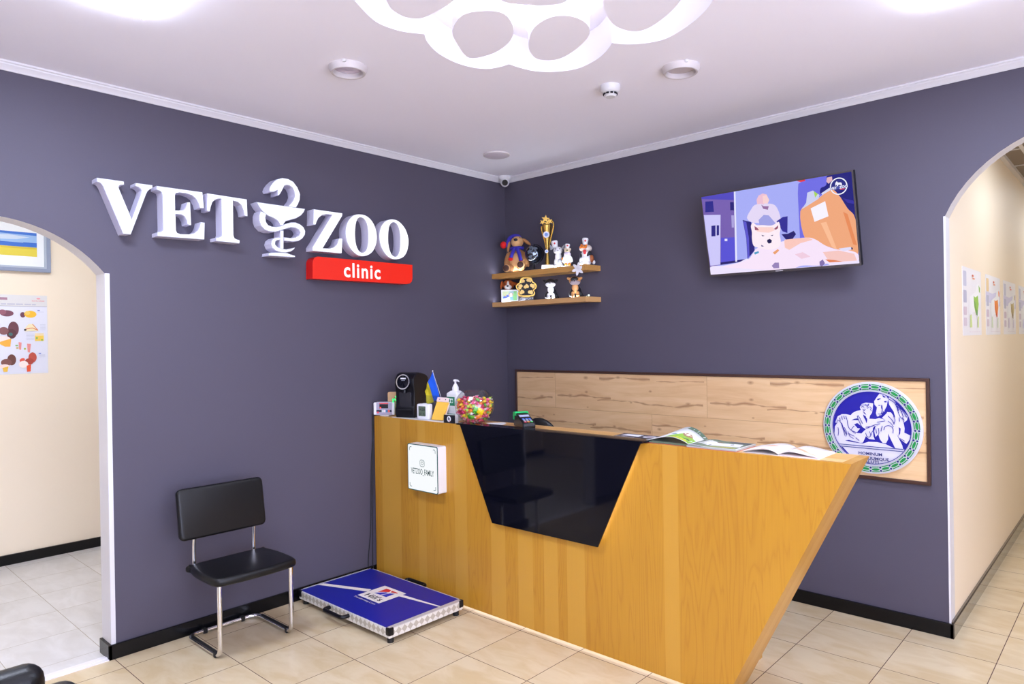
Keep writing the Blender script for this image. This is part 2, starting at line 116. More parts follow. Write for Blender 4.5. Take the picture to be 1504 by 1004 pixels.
def comb(nt, x, y, z):
    c = nt.nodes.new('ShaderNodeCombineXYZ')
    for i, v in enumerate((x, y, z)):
        if isinstance(v, (int, float)): c.inputs[i].default_value = v
        else: nt.links.new(v, c.inputs[i])
    return c.outputs[0]

def tile_floor(name, c1, c2, grout, ox, oy, tx, ty, w=0.0022, rough=0.28):
    m = mat(name, c1, rough)
    nt, b = nodes_of(m)
    p = geo_pos(nt); s = xyz(nt, p)
    fx = mth(nt, 'DIVIDE', mth(nt, 'SUBTRACT', s[0], ox), tx)
    fy = mth(nt, 'DIVIDE', mth(nt, 'SUBTRACT', s[1], oy), ty)
    def dist(f, t):
        fr = mth(nt, 'FRACT', f)
        return mth(nt, 'MULTIPLY', mth(nt, 'MINIMUM', fr, mth(nt, 'SUBTRACT', 1.0, fr)), t)
    d = mth(nt, 'MINIMUM', dist(fx, tx), dist(fy, ty))
    g = mth(nt, 'LESS_THAN', d, w)
    ix = mth(nt, 'FLOOR', fx); iy = mth(nt, 'FLOOR', fy)
    wn = nt.nodes.new('ShaderNodeTexWhiteNoise'); nt.links.new(comb(nt, ix, iy, 0.0), wn.inputs['Vector'])
    off = nt.nodes.new('ShaderNodeVectorMath'); off.operation = 'MULTIPLY_ADD'
    nt.links.new(wn.outputs['Color'], off.inputs[0]); off.inputs[1].default_value = (9, 9, 9); nt.links.new(p, off.inputs[2])
    mp = nt.nodes.new('ShaderNodeMapping'); mp.inputs['Scale'].default_value = (2.2, 5.0, 1); nt.links.new(off.outputs[0], mp.inputs['Vector'])
    n1 = noise(nt, mp.outputs[0], 2.0, 6, 0.55, 0.6)
    colr = ramp(nt, n1, [(0.36, lin(c2)), (0.62, lin(c1))])
    tv = mth(nt, 'MULTIPLY_ADD', wn.outputs['Value'], 0.08, 0.95)
    mul = mixc(nt, 1.0, colr, comb(nt, tv, tv, tv), 'MULTIPLY')
    nt.links.new(mixc(nt, g, mul, lin(grout)), b.inputs['Base Color'])
    nt.links.new(mth(nt, 'MULTIPLY_ADD', g, 0.5, rough), b.inputs['Roughness'])
    bp = nt.nodes.new('ShaderNodeBump'); bp.inputs['Strength'].default_value = 0.4; bp.inputs['Distance'].default_value = 0.002
    nt.links.new(mth(nt, 'SUBTRACT', 1.0, g), bp.inputs['Height']); nt.links.new(bp.outputs['Normal'], b.inputs['Normal'])
    return m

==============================

■ **REQUIREMENTS**: Give back exactly the lines from the first line of the data through the line with "return c.outputs[0]", pictures excluded.

■ **TASK ANSWER**:
Keep writing the Blender script for this image. This is part 2, starting at line 116. More parts follow. Write for Blender 4.5. Take the picture to be 1504 by 1004 pixels.
def comb(nt, x, y, z):
    c = nt.nodes.new('ShaderNodeCombineXYZ')
    for i, v in enumerate((x, y, z)):
        if isinstance(v, (int, float)): c.inputs[i].default_value = v
        else: nt.links.new(v, c.inputs[i])
    return c.outputs[0]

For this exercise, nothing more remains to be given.